- _Excerpted data_

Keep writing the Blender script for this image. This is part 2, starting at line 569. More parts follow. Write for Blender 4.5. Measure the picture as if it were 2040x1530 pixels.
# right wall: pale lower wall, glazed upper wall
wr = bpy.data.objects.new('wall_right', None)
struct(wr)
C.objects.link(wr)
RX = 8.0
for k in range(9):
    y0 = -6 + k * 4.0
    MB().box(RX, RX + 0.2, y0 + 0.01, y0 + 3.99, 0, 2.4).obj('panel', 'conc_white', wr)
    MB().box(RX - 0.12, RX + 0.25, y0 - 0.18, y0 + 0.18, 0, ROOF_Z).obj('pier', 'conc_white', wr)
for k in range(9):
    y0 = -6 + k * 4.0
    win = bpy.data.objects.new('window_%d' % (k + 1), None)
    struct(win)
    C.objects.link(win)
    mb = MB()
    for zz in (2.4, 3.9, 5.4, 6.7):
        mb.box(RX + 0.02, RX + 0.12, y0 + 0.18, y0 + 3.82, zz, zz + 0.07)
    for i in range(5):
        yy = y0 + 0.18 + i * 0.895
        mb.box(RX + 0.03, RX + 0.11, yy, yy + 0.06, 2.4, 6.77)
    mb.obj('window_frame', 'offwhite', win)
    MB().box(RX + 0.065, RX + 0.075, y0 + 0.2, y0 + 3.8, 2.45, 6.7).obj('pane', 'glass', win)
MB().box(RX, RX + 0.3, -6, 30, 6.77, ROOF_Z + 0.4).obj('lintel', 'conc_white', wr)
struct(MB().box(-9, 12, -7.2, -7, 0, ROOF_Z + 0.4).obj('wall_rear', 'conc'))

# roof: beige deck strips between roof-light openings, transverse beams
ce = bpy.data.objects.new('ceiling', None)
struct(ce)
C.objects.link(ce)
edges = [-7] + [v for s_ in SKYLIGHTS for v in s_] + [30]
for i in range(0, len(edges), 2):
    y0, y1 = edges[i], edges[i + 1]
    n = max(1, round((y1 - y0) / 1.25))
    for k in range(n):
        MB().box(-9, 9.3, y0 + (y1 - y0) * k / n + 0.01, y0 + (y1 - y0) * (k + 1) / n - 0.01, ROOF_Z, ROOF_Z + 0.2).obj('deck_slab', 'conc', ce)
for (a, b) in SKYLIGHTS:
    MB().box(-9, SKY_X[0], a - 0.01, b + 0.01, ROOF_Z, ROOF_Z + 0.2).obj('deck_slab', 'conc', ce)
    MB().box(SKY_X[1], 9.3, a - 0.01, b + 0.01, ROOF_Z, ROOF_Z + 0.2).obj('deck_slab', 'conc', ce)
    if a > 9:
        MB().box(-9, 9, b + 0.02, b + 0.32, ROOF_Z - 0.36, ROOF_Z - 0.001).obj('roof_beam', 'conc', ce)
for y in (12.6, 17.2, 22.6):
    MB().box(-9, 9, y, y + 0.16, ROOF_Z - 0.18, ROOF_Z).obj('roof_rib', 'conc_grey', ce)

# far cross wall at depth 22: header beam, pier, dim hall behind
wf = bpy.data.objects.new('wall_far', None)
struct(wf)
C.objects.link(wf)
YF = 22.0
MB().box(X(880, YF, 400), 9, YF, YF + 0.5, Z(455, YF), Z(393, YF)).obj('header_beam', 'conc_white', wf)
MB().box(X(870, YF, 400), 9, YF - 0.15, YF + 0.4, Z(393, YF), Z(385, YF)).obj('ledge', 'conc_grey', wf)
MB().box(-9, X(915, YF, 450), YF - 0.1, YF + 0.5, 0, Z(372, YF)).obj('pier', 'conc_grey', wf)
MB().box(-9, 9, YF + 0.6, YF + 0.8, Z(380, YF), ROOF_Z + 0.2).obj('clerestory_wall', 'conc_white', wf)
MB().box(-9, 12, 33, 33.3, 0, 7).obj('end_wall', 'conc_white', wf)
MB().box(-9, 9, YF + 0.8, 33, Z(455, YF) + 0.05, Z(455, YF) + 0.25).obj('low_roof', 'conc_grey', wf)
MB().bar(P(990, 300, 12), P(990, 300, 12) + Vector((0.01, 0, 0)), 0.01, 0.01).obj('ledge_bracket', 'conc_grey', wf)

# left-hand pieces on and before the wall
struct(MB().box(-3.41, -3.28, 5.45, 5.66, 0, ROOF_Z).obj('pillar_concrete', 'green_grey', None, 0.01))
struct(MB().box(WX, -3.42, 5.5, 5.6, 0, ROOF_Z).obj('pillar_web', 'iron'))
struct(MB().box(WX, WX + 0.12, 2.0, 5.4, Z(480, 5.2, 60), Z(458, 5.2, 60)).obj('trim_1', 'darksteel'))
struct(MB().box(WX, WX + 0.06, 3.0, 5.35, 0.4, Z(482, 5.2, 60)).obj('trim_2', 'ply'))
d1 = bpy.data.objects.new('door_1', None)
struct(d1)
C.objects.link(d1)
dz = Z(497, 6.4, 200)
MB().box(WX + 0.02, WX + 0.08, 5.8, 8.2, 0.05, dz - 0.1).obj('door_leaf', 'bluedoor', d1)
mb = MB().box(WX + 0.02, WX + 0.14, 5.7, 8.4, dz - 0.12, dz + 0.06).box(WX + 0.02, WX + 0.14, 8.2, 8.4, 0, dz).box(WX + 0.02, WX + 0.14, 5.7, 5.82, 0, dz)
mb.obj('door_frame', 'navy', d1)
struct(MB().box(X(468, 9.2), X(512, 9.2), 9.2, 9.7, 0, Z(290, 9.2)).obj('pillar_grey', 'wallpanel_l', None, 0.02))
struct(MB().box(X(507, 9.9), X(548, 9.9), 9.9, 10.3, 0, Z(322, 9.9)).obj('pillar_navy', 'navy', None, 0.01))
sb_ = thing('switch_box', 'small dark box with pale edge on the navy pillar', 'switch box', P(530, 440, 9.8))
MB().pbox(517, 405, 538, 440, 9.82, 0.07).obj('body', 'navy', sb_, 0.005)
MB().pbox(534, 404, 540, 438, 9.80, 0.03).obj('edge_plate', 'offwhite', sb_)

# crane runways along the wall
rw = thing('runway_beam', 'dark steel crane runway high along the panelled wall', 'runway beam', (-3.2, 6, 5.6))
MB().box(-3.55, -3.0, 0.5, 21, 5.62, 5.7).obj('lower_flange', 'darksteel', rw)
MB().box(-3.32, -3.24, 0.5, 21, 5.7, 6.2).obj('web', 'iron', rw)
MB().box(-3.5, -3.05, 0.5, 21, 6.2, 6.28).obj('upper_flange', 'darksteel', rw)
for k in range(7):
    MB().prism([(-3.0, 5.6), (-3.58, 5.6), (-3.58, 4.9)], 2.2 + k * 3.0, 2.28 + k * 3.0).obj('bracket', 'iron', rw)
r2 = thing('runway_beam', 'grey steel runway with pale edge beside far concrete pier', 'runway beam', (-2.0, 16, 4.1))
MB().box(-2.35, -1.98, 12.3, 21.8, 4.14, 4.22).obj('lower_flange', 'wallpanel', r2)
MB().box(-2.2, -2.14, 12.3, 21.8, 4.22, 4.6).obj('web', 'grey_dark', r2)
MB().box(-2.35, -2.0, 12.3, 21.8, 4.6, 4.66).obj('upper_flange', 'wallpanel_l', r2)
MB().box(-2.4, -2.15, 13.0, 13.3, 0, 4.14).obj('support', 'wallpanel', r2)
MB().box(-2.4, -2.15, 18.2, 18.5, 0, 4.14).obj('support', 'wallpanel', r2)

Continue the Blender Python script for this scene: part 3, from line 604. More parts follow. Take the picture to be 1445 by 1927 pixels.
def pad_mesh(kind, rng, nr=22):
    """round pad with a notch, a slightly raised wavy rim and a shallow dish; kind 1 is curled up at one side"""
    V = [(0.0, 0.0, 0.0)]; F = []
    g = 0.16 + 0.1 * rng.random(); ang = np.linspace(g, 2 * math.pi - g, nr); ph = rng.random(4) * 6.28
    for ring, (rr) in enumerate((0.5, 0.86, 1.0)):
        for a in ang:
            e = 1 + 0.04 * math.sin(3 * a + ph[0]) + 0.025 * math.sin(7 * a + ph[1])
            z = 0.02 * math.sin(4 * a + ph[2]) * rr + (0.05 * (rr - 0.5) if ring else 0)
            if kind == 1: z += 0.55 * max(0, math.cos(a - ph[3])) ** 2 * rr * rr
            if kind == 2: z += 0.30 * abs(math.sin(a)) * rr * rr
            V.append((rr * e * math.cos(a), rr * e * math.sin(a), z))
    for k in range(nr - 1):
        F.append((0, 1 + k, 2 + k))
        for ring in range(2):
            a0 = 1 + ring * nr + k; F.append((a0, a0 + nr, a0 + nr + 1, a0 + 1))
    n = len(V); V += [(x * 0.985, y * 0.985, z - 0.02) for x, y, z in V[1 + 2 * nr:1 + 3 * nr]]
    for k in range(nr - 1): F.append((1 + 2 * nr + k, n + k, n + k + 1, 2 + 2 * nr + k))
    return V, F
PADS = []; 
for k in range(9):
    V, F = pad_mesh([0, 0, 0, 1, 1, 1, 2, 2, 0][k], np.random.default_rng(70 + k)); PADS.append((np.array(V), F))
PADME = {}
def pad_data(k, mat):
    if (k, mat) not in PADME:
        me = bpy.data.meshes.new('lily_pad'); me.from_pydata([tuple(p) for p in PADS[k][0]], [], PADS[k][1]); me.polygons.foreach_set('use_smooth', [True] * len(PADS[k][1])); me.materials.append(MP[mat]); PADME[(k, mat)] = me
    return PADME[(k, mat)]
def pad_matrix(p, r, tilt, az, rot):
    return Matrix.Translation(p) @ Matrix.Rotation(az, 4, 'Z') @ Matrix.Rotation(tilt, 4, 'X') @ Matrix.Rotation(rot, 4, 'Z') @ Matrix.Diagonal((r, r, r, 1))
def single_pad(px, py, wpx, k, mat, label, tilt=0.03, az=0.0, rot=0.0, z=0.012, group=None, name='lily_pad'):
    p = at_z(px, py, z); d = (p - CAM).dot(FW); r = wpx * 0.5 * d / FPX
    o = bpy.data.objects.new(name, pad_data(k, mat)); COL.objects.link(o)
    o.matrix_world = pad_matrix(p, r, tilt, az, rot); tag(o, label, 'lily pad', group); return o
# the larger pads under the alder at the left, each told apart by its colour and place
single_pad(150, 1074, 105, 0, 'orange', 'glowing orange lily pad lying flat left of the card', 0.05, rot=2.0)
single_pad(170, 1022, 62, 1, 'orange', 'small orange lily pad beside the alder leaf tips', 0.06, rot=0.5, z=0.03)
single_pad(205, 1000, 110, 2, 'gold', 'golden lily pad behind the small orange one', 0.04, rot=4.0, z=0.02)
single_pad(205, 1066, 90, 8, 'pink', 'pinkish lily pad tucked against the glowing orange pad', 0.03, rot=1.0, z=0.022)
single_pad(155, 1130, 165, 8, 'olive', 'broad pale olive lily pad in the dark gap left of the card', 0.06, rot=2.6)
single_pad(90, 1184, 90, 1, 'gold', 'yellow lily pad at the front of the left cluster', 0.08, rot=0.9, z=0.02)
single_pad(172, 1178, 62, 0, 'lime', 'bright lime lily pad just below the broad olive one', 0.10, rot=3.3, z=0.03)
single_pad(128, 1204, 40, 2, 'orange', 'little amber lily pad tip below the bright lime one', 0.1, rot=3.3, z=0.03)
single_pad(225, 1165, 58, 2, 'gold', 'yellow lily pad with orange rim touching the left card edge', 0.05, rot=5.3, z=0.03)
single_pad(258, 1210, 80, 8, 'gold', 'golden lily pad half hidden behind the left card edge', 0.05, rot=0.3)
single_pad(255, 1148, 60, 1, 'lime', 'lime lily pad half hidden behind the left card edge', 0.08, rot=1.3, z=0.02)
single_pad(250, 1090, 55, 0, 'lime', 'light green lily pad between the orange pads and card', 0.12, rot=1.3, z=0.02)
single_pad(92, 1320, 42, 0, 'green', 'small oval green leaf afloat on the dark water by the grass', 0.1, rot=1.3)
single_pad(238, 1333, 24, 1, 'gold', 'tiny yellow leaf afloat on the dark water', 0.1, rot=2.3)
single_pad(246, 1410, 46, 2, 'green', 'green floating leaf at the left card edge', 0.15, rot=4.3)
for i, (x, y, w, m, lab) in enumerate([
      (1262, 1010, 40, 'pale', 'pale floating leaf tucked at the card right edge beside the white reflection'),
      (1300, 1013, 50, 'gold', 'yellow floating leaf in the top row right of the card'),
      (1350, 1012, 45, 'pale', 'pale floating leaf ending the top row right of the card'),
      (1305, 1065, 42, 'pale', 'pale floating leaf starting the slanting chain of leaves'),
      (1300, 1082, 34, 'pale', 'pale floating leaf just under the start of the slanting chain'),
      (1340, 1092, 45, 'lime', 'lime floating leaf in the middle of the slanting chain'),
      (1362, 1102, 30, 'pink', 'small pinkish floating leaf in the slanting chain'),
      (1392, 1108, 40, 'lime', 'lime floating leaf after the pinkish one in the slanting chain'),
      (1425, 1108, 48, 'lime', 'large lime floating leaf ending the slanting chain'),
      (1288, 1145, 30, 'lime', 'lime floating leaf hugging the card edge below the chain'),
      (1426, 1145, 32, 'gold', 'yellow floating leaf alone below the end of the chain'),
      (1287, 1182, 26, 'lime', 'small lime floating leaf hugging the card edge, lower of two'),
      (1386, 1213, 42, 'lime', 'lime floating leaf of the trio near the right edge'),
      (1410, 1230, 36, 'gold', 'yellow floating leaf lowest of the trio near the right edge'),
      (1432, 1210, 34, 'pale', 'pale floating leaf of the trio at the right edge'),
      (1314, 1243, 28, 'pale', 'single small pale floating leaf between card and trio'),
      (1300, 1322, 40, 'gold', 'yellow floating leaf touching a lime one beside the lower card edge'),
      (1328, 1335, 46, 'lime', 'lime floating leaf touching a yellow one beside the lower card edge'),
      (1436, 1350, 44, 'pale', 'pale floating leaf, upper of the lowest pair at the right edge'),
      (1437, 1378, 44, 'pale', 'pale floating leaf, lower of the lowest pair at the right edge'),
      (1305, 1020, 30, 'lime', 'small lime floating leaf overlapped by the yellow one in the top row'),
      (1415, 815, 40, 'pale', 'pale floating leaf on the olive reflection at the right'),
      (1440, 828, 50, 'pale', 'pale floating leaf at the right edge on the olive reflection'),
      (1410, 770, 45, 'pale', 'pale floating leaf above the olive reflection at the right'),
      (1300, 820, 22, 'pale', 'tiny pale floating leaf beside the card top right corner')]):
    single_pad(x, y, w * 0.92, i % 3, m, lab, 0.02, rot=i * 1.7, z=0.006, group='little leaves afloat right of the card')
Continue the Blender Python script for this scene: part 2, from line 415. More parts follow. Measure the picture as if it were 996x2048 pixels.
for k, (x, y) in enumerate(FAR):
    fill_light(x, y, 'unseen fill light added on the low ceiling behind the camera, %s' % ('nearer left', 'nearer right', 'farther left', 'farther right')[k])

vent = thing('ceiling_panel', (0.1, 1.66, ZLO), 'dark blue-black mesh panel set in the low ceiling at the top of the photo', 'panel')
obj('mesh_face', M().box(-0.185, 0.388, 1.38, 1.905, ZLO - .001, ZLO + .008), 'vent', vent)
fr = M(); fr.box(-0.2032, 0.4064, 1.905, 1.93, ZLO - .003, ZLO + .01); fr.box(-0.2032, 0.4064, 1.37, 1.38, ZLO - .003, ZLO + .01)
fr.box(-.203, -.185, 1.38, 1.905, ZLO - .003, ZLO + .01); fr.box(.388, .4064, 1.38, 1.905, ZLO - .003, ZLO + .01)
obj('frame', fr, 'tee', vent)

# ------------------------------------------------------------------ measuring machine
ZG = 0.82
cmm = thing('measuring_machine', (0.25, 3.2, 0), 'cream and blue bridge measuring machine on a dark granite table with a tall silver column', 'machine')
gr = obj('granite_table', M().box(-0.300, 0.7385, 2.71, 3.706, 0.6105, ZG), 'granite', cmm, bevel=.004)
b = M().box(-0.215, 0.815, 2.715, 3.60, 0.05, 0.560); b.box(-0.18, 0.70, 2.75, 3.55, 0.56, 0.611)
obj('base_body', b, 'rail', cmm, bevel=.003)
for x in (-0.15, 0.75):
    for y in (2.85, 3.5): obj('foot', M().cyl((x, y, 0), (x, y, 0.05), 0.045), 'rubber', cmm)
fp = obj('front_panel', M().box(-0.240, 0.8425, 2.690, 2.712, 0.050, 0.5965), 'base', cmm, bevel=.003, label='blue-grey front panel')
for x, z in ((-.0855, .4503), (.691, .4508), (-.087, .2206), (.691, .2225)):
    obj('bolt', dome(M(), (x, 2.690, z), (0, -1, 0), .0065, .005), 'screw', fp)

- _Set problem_
Beginning at the first line of the records, give again each line exactly as written, ending with the line that contains "MB().box(-9, 9, y, y".

- _Complete response_
Keep writing the Blender script for this image. This is part 2, starting at line 569. More parts follow. Write for Blender 4.5. Measure the picture as if it were 2040x1530 pixels.
# right wall: pale lower wall, glazed upper wall
wr = bpy.data.objects.new('wall_right', None)
struct(wr)
C.objects.link(wr)
RX = 8.0
for k in range(9):
    y0 = -6 + k * 4.0
    MB().box(RX, RX + 0.2, y0 + 0.01, y0 + 3.99, 0, 2.4).obj('panel', 'conc_white', wr)
    MB().box(RX - 0.12, RX + 0.25, y0 - 0.18, y0 + 0.18, 0, ROOF_Z).obj('pier', 'conc_white', wr)
for k in range(9):
    y0 = -6 + k * 4.0
    win = bpy.data.objects.new('window_%d' % (k + 1), None)
    struct(win)
    C.objects.link(win)
    mb = MB()
    for zz in (2.4, 3.9, 5.4, 6.7):
        mb.box(RX + 0.02, RX + 0.12, y0 + 0.18, y0 + 3.82, zz, zz + 0.07)
    for i in range(5):
        yy = y0 + 0.18 + i * 0.895
        mb.box(RX + 0.03, RX + 0.11, yy, yy + 0.06, 2.4, 6.77)
    mb.obj('window_frame', 'offwhite', win)
    MB().box(RX + 0.065, RX + 0.075, y0 + 0.2, y0 + 3.8, 2.45, 6.7).obj('pane', 'glass', win)
MB().box(RX, RX + 0.3, -6, 30, 6.77, ROOF_Z + 0.4).obj('lintel', 'conc_white', wr)
struct(MB().box(-9, 12, -7.2, -7, 0, ROOF_Z + 0.4).obj('wall_rear', 'conc'))

# roof: beige deck strips between roof-light openings, transverse beams
ce = bpy.data.objects.new('ceiling', None)
struct(ce)
C.objects.link(ce)
edges = [-7] + [v for s_ in SKYLIGHTS for v in s_] + [30]
for i in range(0, len(edges), 2):
    y0, y1 = edges[i], edges[i + 1]
    n = max(1, round((y1 - y0) / 1.25))
    for k in range(n):
        MB().box(-9, 9.3, y0 + (y1 - y0) * k / n + 0.01, y0 + (y1 - y0) * (k + 1) / n - 0.01, ROOF_Z, ROOF_Z + 0.2).obj('deck_slab', 'conc', ce)
for (a, b) in SKYLIGHTS:
    MB().box(-9, SKY_X[0], a - 0.01, b + 0.01, ROOF_Z, ROOF_Z + 0.2).obj('deck_slab', 'conc', ce)
    MB().box(SKY_X[1], 9.3, a - 0.01, b + 0.01, ROOF_Z, ROOF_Z + 0.2).obj('deck_slab', 'conc', ce)
    if a > 9:
        MB().box(-9, 9, b + 0.02, b + 0.32, ROOF_Z - 0.36, ROOF_Z - 0.001).obj('roof_beam', 'conc', ce)
for y in (12.6, 17.2, 22.6):
    MB().box(-9, 9, y, y + 0.16, ROOF_Z - 0.18, ROOF_Z).obj('roof_rib', 'conc_grey', ce)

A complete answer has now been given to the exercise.